>> Start

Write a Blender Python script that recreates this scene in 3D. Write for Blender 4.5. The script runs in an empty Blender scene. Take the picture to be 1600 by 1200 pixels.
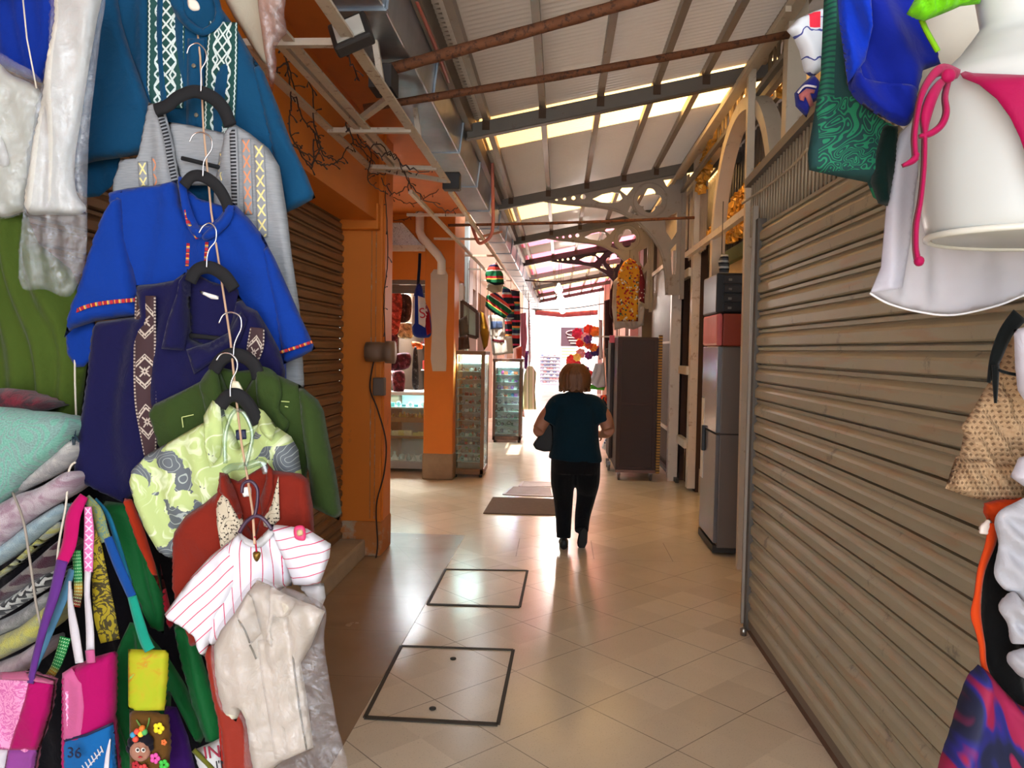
import bpy, bmesh, math, random
import numpy as np
from mathutils import Vector, Matrix, noise
from mathutils.geometry import delaunay_2d_cdt

random.seed(7)
PI = math.pi
sc = bpy.context.scene
col = sc.collection

# ---------------------------------------------------------------- camera
F_PX, VX, VY, ROLL, EYE = 1200.0, 875.0, 547.0, 1.1, 1.65
def _basis():
    Y = np.array([(VX-800)/F_PX, (600-VY)/F_PX, 1.0]); Y /= np.linalg.norm(Y)
    u = np.array([math.sin(math.radians(ROLL)), math.cos(math.radians(ROLL)), 0.0])
    Z = u - Y*(u @ Y); Z /= np.linalg.norm(Z)
    X = np.cross(Z, Y)
    if X[0] < 0: X = -X
    return np.array([X, Y, Z])
MB_ = _basis()
CAM = Vector((0, 0, EYE))
cam_data = bpy.data.cameras.new('camera'); cam = bpy.data.objects.new('camera', cam_data); col.objects.link(cam)
cam_data.sensor_width = 36.0; cam_data.lens = 36.0*F_PX/1600.0
cam_data.clip_start = 0.05; cam_data.clip_end = 300
_r, _u, _f = MB_[:, 0], MB_[:, 1], MB_[:, 2]
cam.matrix_world = Matrix(((_r[0], _u[0], -_f[0], 0), (_r[1], _u[1], -_f[1], 0), (_r[2], _u[2], -_f[2], EYE), (0, 0, 0, 1)))
sc.camera = cam

def ray(px, py):
    return MB_ @ np.array([(px-800)/F_PX, (600-py)/F_PX, 1.0])
def P(px, py, Y):
    r = ray(px, py); t = Y/r[1]
    return Vector((r[0]*t, Y, EYE + r[2]*t))
def PX(px, py, X):
    r = ray(px, py); t = X/r[0]
    return Vector((X, r[1]*t, EYE + r[2]*t))
def PG(px, py, z=0.0):
    r = ray(px, py); t = (z-EYE)/r[2]
    return Vector((r[0]*t, r[1]*t, z))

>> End

Without the pictures, print the whole listing exactly as given.

▸ FINISHED ANSWER:
Write a Blender Python script that recreates this scene in 3D. Write for Blender 4.5. The script runs in an empty Blender scene. Take the picture to be 1600 by 1200 pixels.
import bpy, bmesh, math, random
import numpy as np
from mathutils import Vector, Matrix, noise
from mathutils.geometry import delaunay_2d_cdt

random.seed(7)
PI = math.pi
sc = bpy.context.scene
col = sc.collection

# ---------------------------------------------------------------- camera
F_PX, VX, VY, ROLL, EYE = 1200.0, 875.0, 547.0, 1.1, 1.65
def _basis():
    Y = np.array([(VX-800)/F_PX, (600-VY)/F_PX, 1.0]); Y /= np.linalg.norm(Y)
    u = np.array([math.sin(math.radians(ROLL)), math.cos(math.radians(ROLL)), 0.0])
    Z = u - Y*(u @ Y); Z /= np.linalg.norm(Z)
    X = np.cross(Z, Y)
    if X[0] < 0: X = -X
    return np.array([X, Y, Z])
MB_ = _basis()
CAM = Vector((0, 0, EYE))
cam_data = bpy.data.cameras.new('camera'); cam = bpy.data.objects.new('camera', cam_data); col.objects.link(cam)
cam_data.sensor_width = 36.0; cam_data.lens = 36.0*F_PX/1600.0
cam_data.clip_start = 0.05; cam_data.clip_end = 300
_r, _u, _f = MB_[:, 0], MB_[:, 1], MB_[:, 2]
cam.matrix_world = Matrix(((_r[0], _u[0], -_f[0], 0), (_r[1], _u[1], -_f[1], 0), (_r[2], _u[2], -_f[2], EYE), (0, 0, 0, 1)))
sc.camera = cam

def ray(px, py):
    return MB_ @ np.array([(px-800)/F_PX, (600-py)/F_PX, 1.0])
def P(px, py, Y):
    r = ray(px, py); t = Y/r[1]
    return Vector((r[0]*t, Y, EYE + r[2]*t))
def PX(px, py, X):
    r = ray(px, py); t = X/r[0]
    return Vector((X, r[1]*t, EYE + r[2]*t))
def PG(px, py, z=0.0):
    r = ray(px, py); t = (z-EYE)/r[2]
    return Vector((r[0]*t, r[1]*t, z))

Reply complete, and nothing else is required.